Roger Tory Peterson was probably the best-known birder of the 20th Century and one of the true pioneers of contemporary nature education. The accomplishments of his illustrious career are ubiquitous, and you can’t pick up a field guide without paying homage to this great man. His artwork was also quite celebrated, his paintings gracing the halls of the Smithsonian more than once.
Peterson was also a fine writer, and Wild America, which he co-wrote with the British Naturalist James Fisher, is a touchstone for many writers and naturalists to this day. This narrative of a journey the two men took in search of birds is a vivid and important portrait of an era – the 1950s. Among his many attributes, Peterson is a grand story-teller, and the lively prose of Wild America has encouraged countless birders to take to the highways and back woods of North America in search of great birding adventures.
Later in life Peterson agreed to write a bi-monthly column for the magazine Bird Watcher’s Digest. This column appeared for the last 12 years of Peterson’s life, from 1984 to 1996. Bill Thompson, that magazine’s editor, has assembled these columns into a new book titled All Things Reconsidered. Here Peterson the story-teller holds court, recounting many adventures from a long and active life. There’s no new material here, it all appeared in the magazine, but it’s no less fun to read the stories again. Collected into one volume, it’s a marvelous window into 20th Century birding.
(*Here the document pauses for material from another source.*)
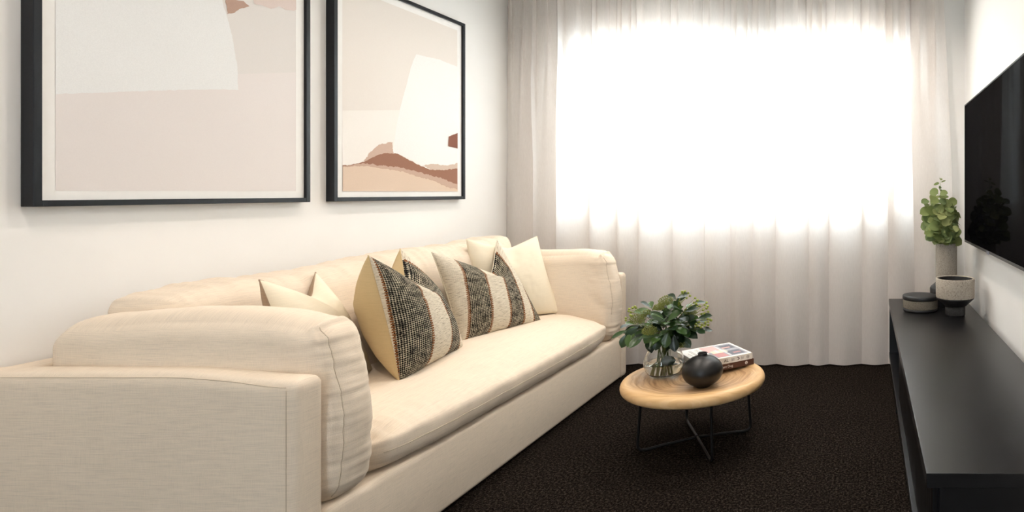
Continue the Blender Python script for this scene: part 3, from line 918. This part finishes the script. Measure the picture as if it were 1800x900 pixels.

The tales are diverse. There are travel tales a-plenty. A successful career gave Peterson the means to travel around the world, and his tales from Kenya, the Pribilof Islands, Antarctica, and other locales are fun to read. Florida, Delaware Bay, and Cape May are also on the list (though I frown about his comment that, “Few places can be as birdless as the dunes at Cape May Point on an off day;” I know of plenty of places that are more birdless!). Peterson also marvels at the changes witnessed in his lifetime, ranging from the protection of formerly persecuted birds of prey at Hawk Mountain to the many aspects of birding, bird watching, ornithology – and he tries to define these often-overlapping terms. He pays homage to some of the greats of 20th Century birding and of conservation.
There are adventure tales, too. He writes of being capsized while photographing seabirds in the Gulf of Maine, but also of days watching migrants pass over Manhattan. Not all of the writing is from memory, as he also describes to readers the bird life observed around his chosen home of Old Lyme, Connecticut where he spent the last years of his life.
He leaves story-telling behind (well, not completely) in several essays focused on conservation. There are chapters about extinctions, introduced species, and ecotourism. We learn of his hopes for the Roger Tory Peterson Institute, an environmental education facility built in his childhood hometown. All Things Reconsidered does indeed encompass a wide sweep of thoughts about birds and birding, and it’s an enjoyable read just for that. But the book’s true value is that is provides a portrait of the senior Peterson through his own words. I never met the man, but reading these pages make me feel like I did. That, my friends, is a great gift.
Peterson, Roger Tory, Edited by Bill Thompson III. All Things Reconsidered: My Birding Adventures. Boston, Houghton Mifflin Company, 2006. 354 pages, $30.00 hardcover. ISBN-10: 0-618-75862-3; ISBN-13: 978-0-618-75862-3.